It is the Fourth of July, the day America celebrates itself. The day of declaring independence from the oppression of others without the consent and representation to at least share in the responsibility. A community of communities banding together to support the rights, freedoms and future of all. So let's get back to making it that again.
Today, families, neighborhoods, towns and cities gather, to parade, to explode fireworks, to barbeque and eat. Much will be consumed, food, drink, fermented beverage. Games will be played, children will laugh, adults will smile, and talk politics and sports. Consumerism will drive on with all the dollars spent on all this languid celebration.
Meanwhile, those who have lost it all, the homeless, those on the streets scrabbling to survive, clinging to a fading hope in the system that failed them into this life, do not celebrate. Not like the rest of the country. Certainly there are small victories that rouse the spirit of celebration; finding a meal, avoiding the rain, a cool drink of water found in respite of the heat.
Around picnic tables and fires, on porches and in pavilions, stories will be shared. Of times spent serving in the military, home and abroad, of times past, of families, of triumph, of the consumerist American spirit. In the forgotten places in every city, town, and even some forests, the stories that one might hear are far different. Of lives spent in solemn dedication to the "American dream", to working long hours, mortgaging a home, perhaps even twice, of raising children, listening to the 6 o'clock news, voting for the most promising politicians, and trying to save for a time when one can no longer work. Stories about how all that fell apart in a few scant years of economic downturn and corporate downsizing. How outsourcing has left entire departments, almost entire work forces unemployed, underemployed, and increasingly, homeless on the streets, in a society which would rather look the other way.
These stories deserve to be told, and to be heard, read, seen and burned into the consciousness of the rest of America as well. The lessons of those experiences are perhaps infintely more important that what Miley Cyrus wore to the kids choice awards. Stories and lessons of struggle, of life, of survival. Of the truth of the American spirit, that people are not ready to give up on life, even if the system and the culture have given up on them.
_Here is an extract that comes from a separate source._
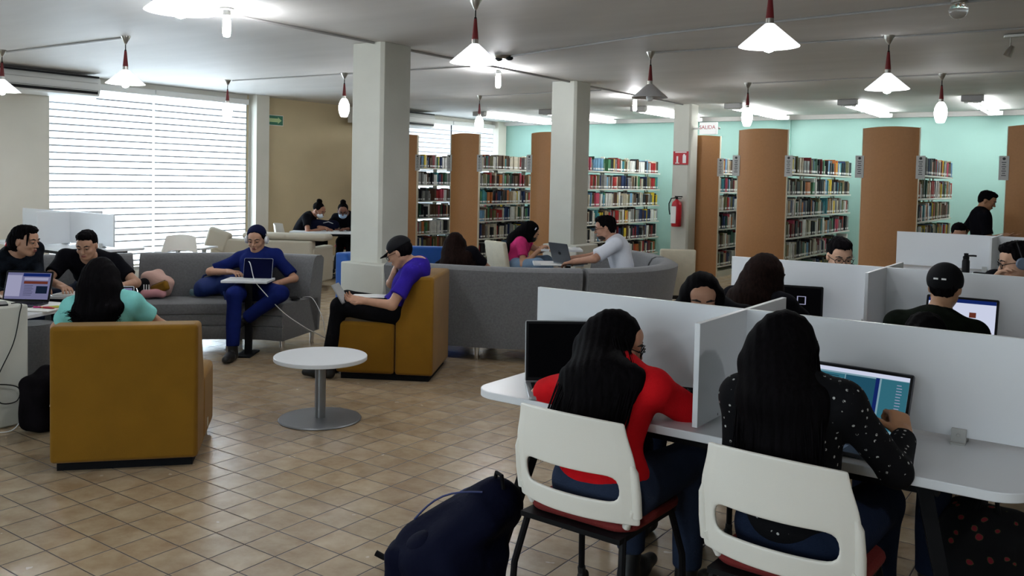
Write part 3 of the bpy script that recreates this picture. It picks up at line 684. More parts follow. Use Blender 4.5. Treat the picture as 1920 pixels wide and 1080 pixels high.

The remains of the American Dream can be found in every trade of a bag of aluminum cans for enough change to buy a meal, split with a loyal dog, or a companion too broken to pick cans or walk to the soup kitchen themselves.
Think about that, in contrast to the fun and food you experienced today. Think about what you can do to help, what you can give to bring these stories to light. What can you give up for a day, a week, a month to help fund hope and smiles for these people? Show this to everyone, you know and who you do not know, and ask them as well, what can you do to help?